ゲーム展開については、相手のレベルの高さもあってボールを回された時間もありましたが、ハイプレスをかけることもできましたし、概ね想定通り一定の評価ができる試合になりました。これからも攻守において自分たちが目指しているものの精度を上げていきたいです。
──アジアカップ予選では世界を相手にピヴォのマッチアップで優位性を出せないという判断で、クワトロのパス回しに力を使われました。今回のアルゼンチンに対しては、その戦術にどれくらいトライできたか。手応えについてはどうだったか?
試合に入る前にピヴォの3人にはその話をしました。(メディアから)よく3-1か4-0か、難しいですかと聞かれるし、もうそこに関してあまり言われたくない。だからそう感じさせないプレーをこのゲームで示してほしいと。そこについては彼らも感じている部分があるし、彼らは素晴らしい努力をしてくれています。

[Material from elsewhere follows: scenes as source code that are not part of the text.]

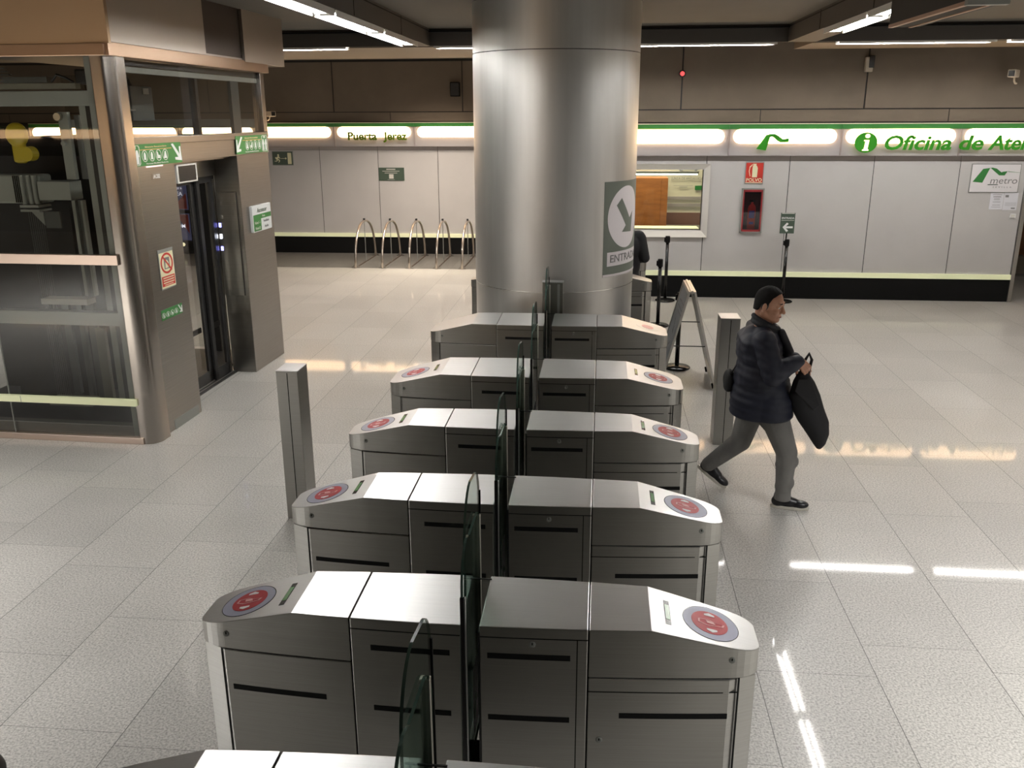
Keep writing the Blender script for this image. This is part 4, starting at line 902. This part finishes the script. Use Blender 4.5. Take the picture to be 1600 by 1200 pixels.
# car roof gear seen through the upper window
lb('control_box', (-1.30, 1.95, 2.94), (-.9, 2.40, 3.30), mat('control box grey', (.12, .14, .145), .45), .008)
MB().box((-.897, 2.20, 3.22), (-.894, 2.32, 3.28)).build('box_label', M_OFFW, lift)
lb('car_roof', (-2.2, 1.3, 2.60), (-.5, 3.1, 2.78), M_BLACK)
MB().lathe([(.03, -.05), (.08, -.05), (.08, .05), (.03, .05)], 24, Matrix.Translation((-1.0, 1.75, 3.40)) @ Matrix.Rotation(PI/2, 4, 'Y')).build('rope_sheave', M_MGD, lift)
lb('sheave_housing', (-1.2, 1.45, 3.30), (-.95, 1.68, 3.45), M_DARKMET, .02)
MB().tube([(-1, 1.9, 3.38), (-1, 2.08, 3.38), (-1, 2.14, 3.30)], .022).build('conduit', M_DARKMET, lift)
MB().cyl((-.9, 1.35, 2.78), (-.9, 1.35, 3.3), .03).build('car_post', M_DARKMET, lift); MB().cyl((-.9, 1.62, 2.78), (-.9, 1.62, 3.35), .012).build('car_post', M_DARKMET, lift); MB().cyl((-.9, 1.3, 3.05), (-.9, 2.0, 3.05), .012).build('car_rail', M_GREYMET, lift)
# ---- signs on the lift: fn in world coordinates on the door face
def lf(xoff):
    return lambda u, v, h: LT @ Vector((xoff+h, u, v))
def liftsign(name, label, cat, xoff): 
    t_ = tag(empty(name, (0, 0, 0)), label, cat); return t_, Flat(lf(xoff), .002)
def accessible_sign(name, label, y0, y1, z0, z1, xoff, mirror=False, small=False):
    t_ = tag(empty(name, tuple(LT @ Vector((xoff, (y0+y1)/2, z0)))), label, 'sign'); o_ = Vector(t_.location)
    base = lf(xoff); W = y1-y0; H = z1-z0
    def fn(u, v, h):
        uu = (1-u) if mirror else u
        return base(y0+uu*W, z0+v*H, h)-o_
    f = Flat(fn, .002)
    f.rect('sign_plate', M_GREEN, t_, 0, 0, 1, 1)
    if not small:
        ring_ = [(0.02, .04), (.17, .04), (.19, .12), (.19, .88), (.17, .96), (.02, .96), (.01, .88), (.01, .12)]
        inn = [(.5*(.2)+(u-.1)*.86, .5+(v-.5)*.93) for u, v in ring_]; n = 8
        f._solid(ring_+inn, [(i, (i+1) % n, n+(i+1) % n, n+i) for i in range(n)], .0022, 'outline', M_OFFW, t_)
        for cx in (.06, .14):
            f.shapes('figure', M_WHITE, t_, [[(cx-.022, .10), (cx-.003, .10), (cx, .40), (cx+.003, .10), (cx+.022, .10), (cx+.022, .42), (cx+.034, .45), (cx+.012, .74), (cx-.012, .74), (cx-.034, .45), (cx-.022, .42)]], .0022)
        f.shapes('small_arrows', M_WHITE, t_, [[(.07, .80), (.09, .80), (.09, .93), (.07, .93)], [(.105, .80), (.125, .80), (.125, .93), (.105, .93)]], .0022)
        f.rect('orange_band', mat('orange band', (.55, .35, .10), .5), t_, .19, .72, .80, .76, .0022)
        if mirror:     # keep letters readable on the mirrored layout
            g_ = Flat(lambda u, v, h: base(y0+u*W, z0+v*H, h)-o_, .002); cu = .5-.02
        else: g_ = f; cu = .5
        g_.text('lettering', mat('orange print', (.75, .55, .30), .5), t_, 'Itinerario Recomendado', cu, .86, .10, h=.0022, sx=.42, bold=.01)
        g_.text('lettering', M_OFFW, t_, 'Personas Movilidad Reducida', cu, .09, .10, h=.0022, sx=.36, bold=.01)
    xs = (.275, .405, .535, .665) if not small else (.10, .30, .50, .70)
    for k, cx in enumerate(xs):
        hw_ = .055 if not small else .085
        f.ellipse('pictogram_ring', M_OFFW, t_, cx, .45, hw_, .27, .0022, 24, inner=.86)
        P = [[(cx-.02, .28), (cx+.02, .28), (cx+.02, .5), (cx+.008, .62), (cx-.008, .62), (cx-.02, .5)]]
        if k == 2: P = [[(cx-.03, .3), (cx+.03, .3), (cx+.03, .45), (cx, .45), (cx-.015, .62), (cx-.03, .6)]]
        if k == 3: P = [[(cx-.035, .28), (cx+.03, .28), (cx+.012, .62), (cx-.005, .62)]]
        f.shapes('pictogram', M_WHITE, t_, P, .0022)
    f.shapes('arrow', M_WHITE, t_, [[(.80, .92), (.84, .95), (.955, .42), (.955, .78), (.985, .80), (.995, .10), (.86, .16), (.86, .28), (.925, .28)]], .0022)
    return t_
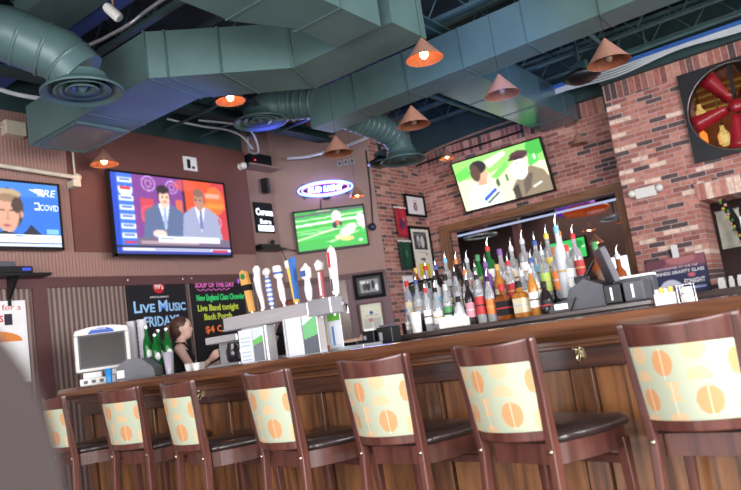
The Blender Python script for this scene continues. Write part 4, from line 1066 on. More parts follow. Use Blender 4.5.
c2 = Canvas(40, 24, (80, 190, 110)); c2.rect(0, 0.3, 1, 0.4, (230, 240, 230)); c2.blur(1)
tv('television with a pale green picture modelled low as mirror reflection, left of the other one', (-4.95, 11.2, 1.98), 0, 0.75, 0.45, c2, 0, 0.7)
tag(MB().box(-4.2, -3.6, 11.0, 11.3, 2.72, 2.95).build('purple_box', mat('purple_light', (90, 50, 150), 0.5, emit=(110, 60, 200), es=0.3), None, 0.03), 'purple lit box modelled as mirror reflection under the top beam', 'lamp')
tag(MB().box(-5.15, -2.6, 9.34, 9.38, 2.525, 2.55).build('strip_light', glow('cool_strip', (200, 215, 255), 0.6)), 'long pale strip light modelled as mirror reflection just behind the top beam', 'light')


# ------------------------------------------------------------------ the bar
BX0 = -5.47
bar = empty('bar_counter', (-2.0, 3.3, 0), 0, 'long dark wooden bar counter with panelled front running across the photo', 'bar counter')
BL = lambda mb: mb
T = Matrix.Translation((2.0, -3.3, 0))
MB().box(BX0 + 0.04, 2.2, 3.06, 3.80, 1.085, 1.135, T).build('counter_top', M_BARTOP, bar, 0.01)
# front edge rail: rounded moulding
prof = [(3.00, 1.135), (3.02, 1.139), (3.07, 1.138), (3.07, 1.05), (3.03, 1.045), (3.015, 1.06), (2.99, 1.075), (2.985, 1.105)]
n = len(prof)
em = MB(); vs = [(BX0 + 0.02, y, z) for y, z in prof] + [(2.2, y, z) for y, z in prof]
em.add(vs, [tuple(range(n)), tuple(range(2 * n - 1, n - 1, -1))] + [(i, i + n, (i + 1) % n + n, (i + 1) % n) for i in range(n)], False, T)
em.build('edge_rail', M_BARE, bar)
MB().box(BX0, 2.2, 3.10, 3.14, 1.02, 1.085, T).box(BX0, 2.2, 3.13, 3.18, 1.0, 1.03, T).build('under_moulding', M_BARE, bar, 0.006)
MB().box(BX0 + 0.02, 2.2, 3.17, 3.22, 0.905, 1.02, T).build('apron', M_BARD, bar, 0.004)
MB().box(BX0 + 0.02, 2.2, 3.235, 3.72, 0.0, 1.085, T).build('bar_body', M_BARD, bar)
MB().box(BX0 + 0.02, 2.2, 3.20, 3.25, 0.0, 0.14, T).build('base_board', M_BARD, bar)
xs = -5.445
while xs < 2.1:
    MB().box(xs, xs + 0.105, 3.190, 3.24, 0.14, 0.905, T).build('stile', M_BARD if 0 else wood_mat('bar_stile_wood', (66, 40, 28), (122, 78, 48), 'z', 3, 0.35, 0.4) if 'bar_stile_wood' not in MATS else MATS['bar_stile_wood'], bar, 0.004)
    MB().box(xs + 0.116, xs + 0.821, 3.212, 3.24, 0.145, 0.90, T).build('front_panel', M_BARW, bar)
    xs += 0.832
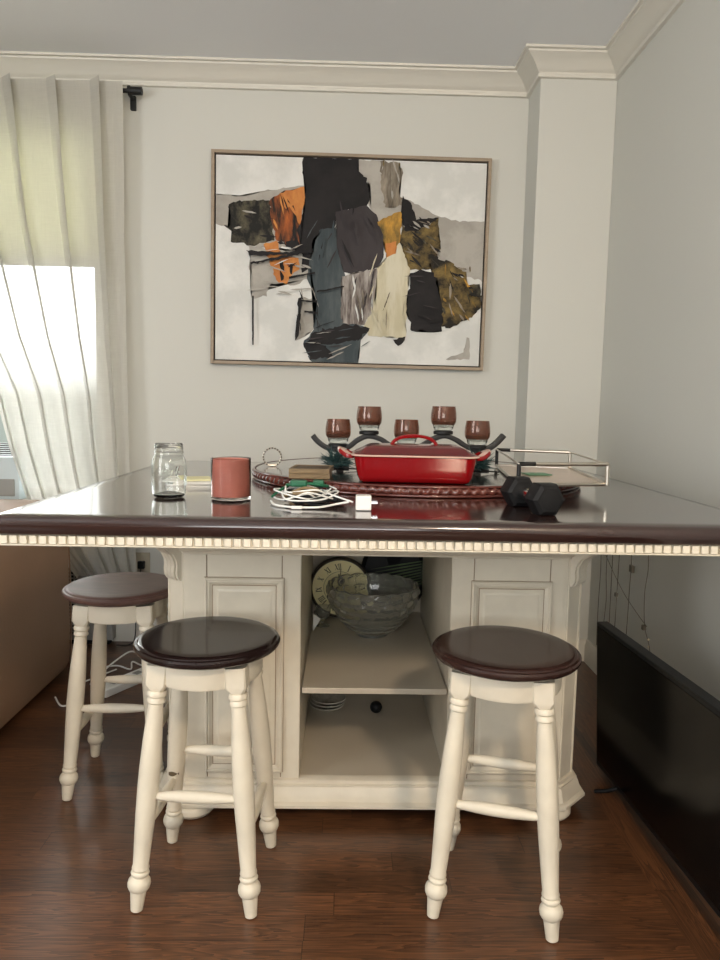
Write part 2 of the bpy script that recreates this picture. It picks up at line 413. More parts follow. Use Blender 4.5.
# ------------------------------------------------------------------ painting
pw, ph_ = 1.258, .945
pt = thing('painting', 'large abstract painting in black, orange and olive, thin wood frame, on back wall', 'painting', (.008, 3.396, 1.797))
pt.rotation_euler = (0, radians(.35), 0)
b = B()
w2, h2, fwd = pw/2, ph_/2, .014
for x0, z0, x1, z1 in ((-w2, -h2, -w2+fwd, h2), (w2-fwd, -h2, w2, h2), (-w2+fwd, -h2, w2-fwd, -h2+fwd), (-w2+fwd, h2-fwd, w2-fwd, h2)):
    box(b, x0, -.040, z0, x1, 0, z1, bev=.0015)
obj('frame', b, M['framewood'], pt)
b = B(); box(b, -w2+fwd, -.020, -h2+fwd, w2-fwd, -.004, h2-fwd); obj('backing', b, M['darkgap'], pt)
def paint(name, c1, c2, sc_=(8, 8, 8), lo=.42, hi=.58, det=6):
    m = bpy.data.materials.new(name); m.use_nodes = True; nt = m.node_tree; bs = nt.nodes['Principled BSDF']; bs.inputs['Roughness'].default_value = .6; bs.inputs['Specular IOR Level'].default_value = .25
    tc = nt.nodes.new('ShaderNodeTexCoord'); mp = nt.nodes.new('ShaderNodeMapping'); mp.inputs['Scale'].default_value = sc_
    n = nt.nodes.new('ShaderNodeTexNoise'); n.inputs['Scale'].default_value = 1; n.inputs['Detail'].default_value = det; n.inputs['Roughness'].default_value = .65
    r = nt.nodes.new('ShaderNodeValToRGB'); r.color_ramp.elements[0].position = lo; r.color_ramp.elements[1].position = hi
    r.color_ramp.elements[0].color = lin(c1); r.color_ramp.elements[1].color = lin(c2)
    nt.links.new(tc.outputs['Object'], mp.inputs[0]); nt.links.new(mp.outputs[0], n.inputs['Vector']); nt.links.new(n.outputs[0], r.inputs[0]); nt.links.new(r.outputs[0], bs.inputs['Base Color'])
    bp = nt.nodes.new('ShaderNodeBump'); bp.inputs['Strength'].default_value = .3; bp.inputs['Distance'].default_value = .002
    nt.links.new(n.outputs[0], bp.inputs['Height']); nt.links.new(bp.outputs[0], bs.inputs['Normal'])
    return m
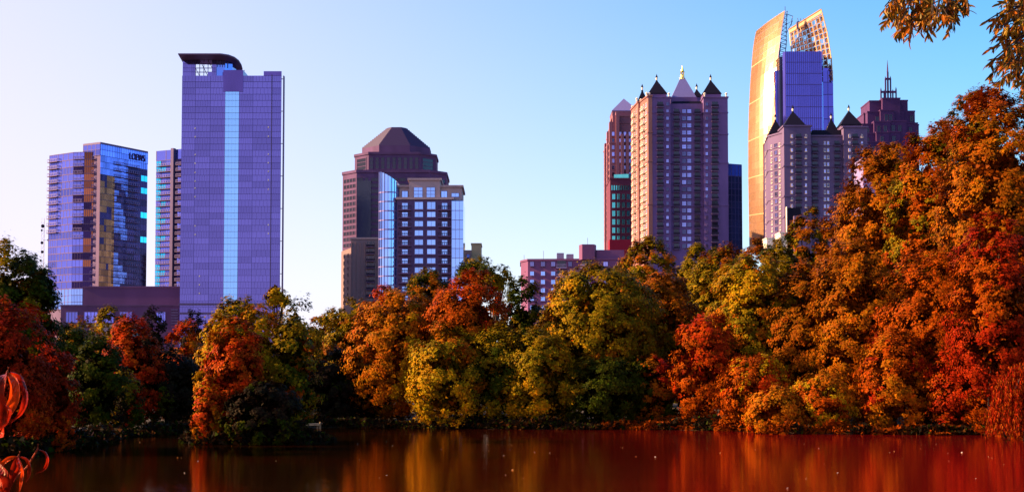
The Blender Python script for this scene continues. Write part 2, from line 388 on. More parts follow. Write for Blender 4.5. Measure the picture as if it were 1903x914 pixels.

ただ、僕はピヴォを使わないとか、いらないとは一切言っていませんし、3-1か4-0かという人の配置でゲームを区切りたくありません。質問にお答えするなら、ピヴォの選手たちはチームの機能と彼らの機能をこのハイレベルのゲームでうまく展開して、取り組んでいるものを示してくれたと感じています。
若手とベテランで健全な競争を
──国内の代表戦に出場したことがない選手も今日はピッチに立ちましたが、彼らへの評価を教えてください。
前々からもお話はしていますが、自分は若い選手がすごく好きです。伸び代やポテンシャルに期待しています。そういった選手がハイスピードで駆け抜けてくれるようになるためには、試合に使うことが大事だと考えています。出場時間が短いことで満足感はないかもしれませんが、この代表に呼ばれず、この試合をスタンドや映像で見て「相手強いな」「こうしたほうがいい」「自分だったらこう」と思うことと、同じ目線でベンチで見ることとは全く景色が違います。
さらに1秒でもピッチに立って相手と対峙するのは経験になる。誰でも最初からプレータイムがあって、クラブと同じパフォーマンスをすることは簡単ではないし、自分も20、21歳で代表戦に出場した時はなかなか輝くことができず、消化不良の試合を何度も味わいました。代表に選ばれて1、2年目はだいたいそういうものです。
ただ彼らに伝えたいのは、この試合を外で見ているだけよりもはるかにいい経験だということ。次の試合では、いいパフォーマンスをしてくれるはずだし、もっと今日よりもいい試合をしてくれるはずです。そういう若い選手がどんどん出てきてくれることで日本のフットサルの未来はもっと明るくなります。代表チームでこれだけ若い選手をこの2年間招集して使い続けているというメッセージをいろんな指導者に感じ取ってもらって、いい選手を育成年代から育ててほしいなと思います。もちろんベテラン選手も大事ですけどね。
──デビュー戦になった、甲斐稜人選手については。
すごく大きな意見をするプレータイムや、攻守の関わりはなかったかもしれません。それでも彼の表情や、臆することなくディフェンスを行うこと、相手の脅威になろうとする姿は見てとれました。やっと一歩踏み出したという感じですね。金澤空、山中翔斗、山田凱斗も含めてU-18の代表から見てきている選手なので、その世代がこの先、主役になれることを期待して何年も前から鍛えています。ほかの若い選手、彼らに刺激を受けるもっと下の年代の選手にも努力してほしいし、ベテランの選手たちはそれを阻むくらいの切磋琢磨をし合って、健全な競争が生まれることを期待しています。